Monday, July 20, 2009

Moon shot

I was alive but I was too young to remember the first moon landing. But as I was growing up, and definitely before I turned 10, there was a sense that more was to come. A moonbase in 1999 depicted on TV seemed plausible. Casual space travel by 2001 seemed almost under-stating what could be done. Even The Economist feared Europe dropping out of having a role contributing to advancement. Yet here we are. People went to the moon and then did not return for 34 odd years and counting. I do not recall that prediction being made even if there were constant voices against the expense of all of this space travel.

This hit home as I showed my 10 year old daughter this terrific website: It is tracking in 'real time' the whole moon expedition. At any point in time you can see what was going on exactly 40 years ago.

"What's this?"

"It is showing where the lunar lander is. You see, here it is in orbit around the moon. They are about to land."

"What? There are people up there now? Is that possible?"

"No, it is just showing what happened 40 years ago."

"Oh, yes. That's what I thought. We don't do this anymore."

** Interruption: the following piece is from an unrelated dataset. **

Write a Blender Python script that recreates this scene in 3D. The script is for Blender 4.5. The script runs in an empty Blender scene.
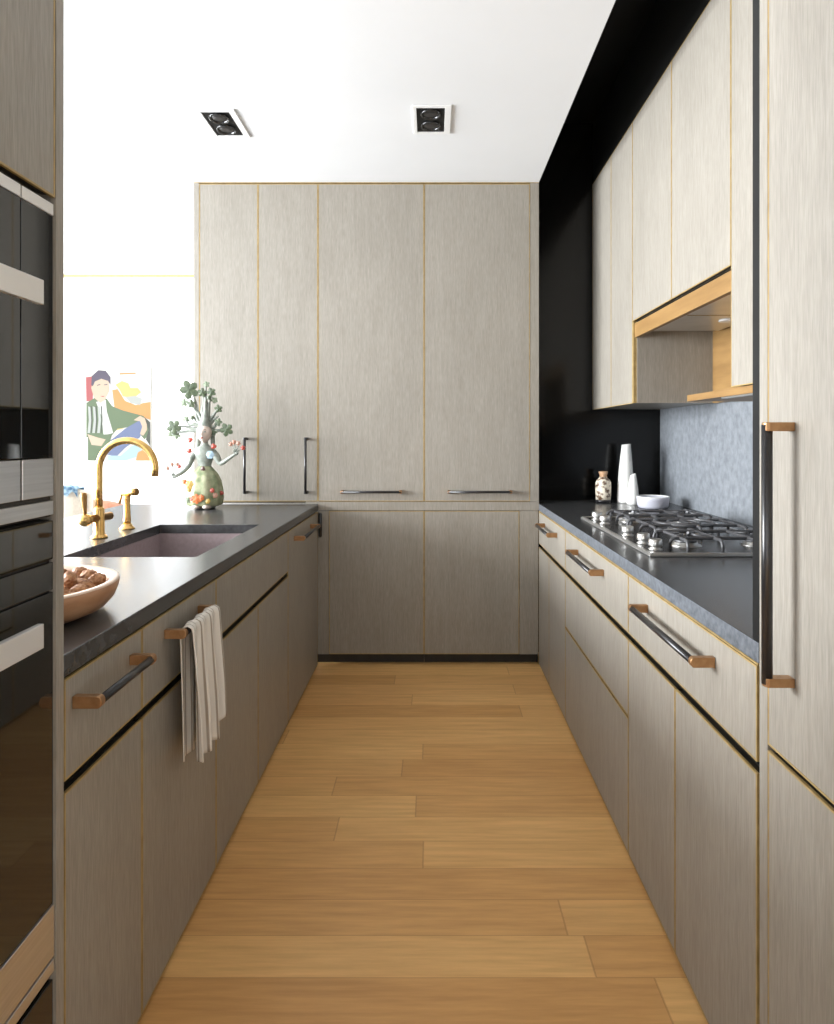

And there you have it. It is hard to have these conversations and feel that somehow we have failed. The current generation believe what is true, that such space travel is as much as a dream as it was prior to the 1960s. I know that some will say that was all well and good given the cost. But the cost of the entire space program over that time, in today's dollars, was $176 billion. And yes, that, in retrospect was too costly. Not because of the resources it took but because the expense surely had value in knowledge created that would built up and lead to greater things. To not have reinvested on the back of that achievement was to erode the capital value of the initial expense. Almost impossible to conceive at the time, the moon landings were a short-term policy and not a serious commitment to the future. It will leave us and the next generation wondering what could have been.